FRANKFORT — Chelsey Loraditch made pretty good grades – she was an A and B student. Her parents were supportive – “We felt we were doing all the right things,” said her father, Mark Loraditch.
But it wasn’t enough. For Chelsey, 15, who suffers from colitis and by her own admission is painfully shy and has “very low self-esteem,” it was all she could do in the mornings just to get out of bed and go to school at Paul Blazer High School in Ashland. Her grades began to slip and she was becoming truant.
“She was at severe risk of being removed from the home,” said Kelly Adkins, program director for NECCO, a foster care agency which receives state funding to help keep troubled children in their homes.
“She just wouldn’t get out of bed and go to school,” said Mark Loraditch, 51. “We were doing the best we could, but we were just at our wit’s end.”
Chelsey isn’t unique. In 2008, 12,397 Kentucky children were removed from their homes for a variety of problems and reasons, ranging from truancy to abuse and neglect, according to the Kentucky Youth Advocates, a Louisville-based agency which advocates for children’s and low-income families’ issues. The average length of stay for those children was just over two years.
That’s traumatic for both the child and the family, said Bart Baldwin of the Children’s Alliance, another advocacy alliance. And it’s expensive to taxpayers, said Beau Necco, president and CEO of NECCO.
According to KYA, it costs the state more than $21,000 to place one child in foster care or residential care while it costs only about $4,560 to provide intervention services to keep the same child in the home.
Chelsey, for instance, met weekly with Adkins, the NECCO program director, for about three months on her confidence and self-esteem. Chelsey worried about being called on in class, having to speak before her classmates and suffered from extreme shyness. Her attendance improved and her grades returned to their previous levels.
Adkins said Chelsey was lucky to have the strong support and help of her father and her mother, Leigh-Ann Loraditch. But all three said they would not have been able to work on Chelsey’s problems without Adkins’ help.
Advocates fear, however, the tight state budget means such family preservation programs can’t expand if funding isn’t increased and perhaps even cut. About 600 of them gathered Thursday in the capitol rotunda to lobby the legislature not to turn to such programs when trying to plug more than a $1 billion budget shortfall.

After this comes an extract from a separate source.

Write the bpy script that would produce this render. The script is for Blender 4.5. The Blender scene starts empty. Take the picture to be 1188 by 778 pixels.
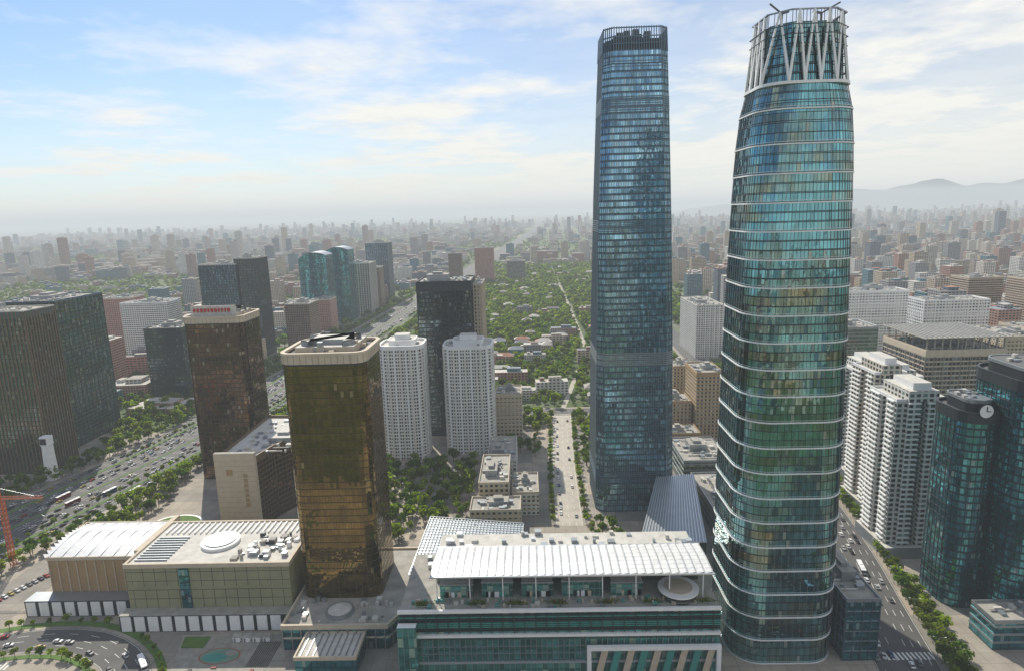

Among the measures the groups support is raising the dropout age for school children, placing an interest cap on payday lending firms, adding physical activity to school days to reduce obesity and family preservation programs.
Necco, the CEO of the company of the same name, said he hopes lawmakers can find a way increase funding by $5 million to be used as seed money for programs to reduce out of home placements. He said the state presently spends about $19 million on family preservation programs, but only $2 million of that comes from the state’s general fund – the rest is made up of federal funding.
Since keeping children like Chelsey in their homes is less traumatic for the child and the family and because it saves the state as much as $17,000 per child, he said, it makes more sense to spend the money on prevention.
But the tendency is to cut prevention first and that leads to more expensive intervention later on,” Necco said. “It does damage to the child. It does damage to the family. But it also does damage to the taxpayers.”
In 2008, for instance, 357 children were taken out of their homes in Boyd County; 114 in Barren County; 99 in Carter County; 132 in Greenup County; 271 in Laurel County; 80 in McCreary County; 234 in Madison County; 164 in Pulaski County; 118 in Rowan County; and 129 in Whitley County, according to data compiled by the state Cabinet for Health and Family Services.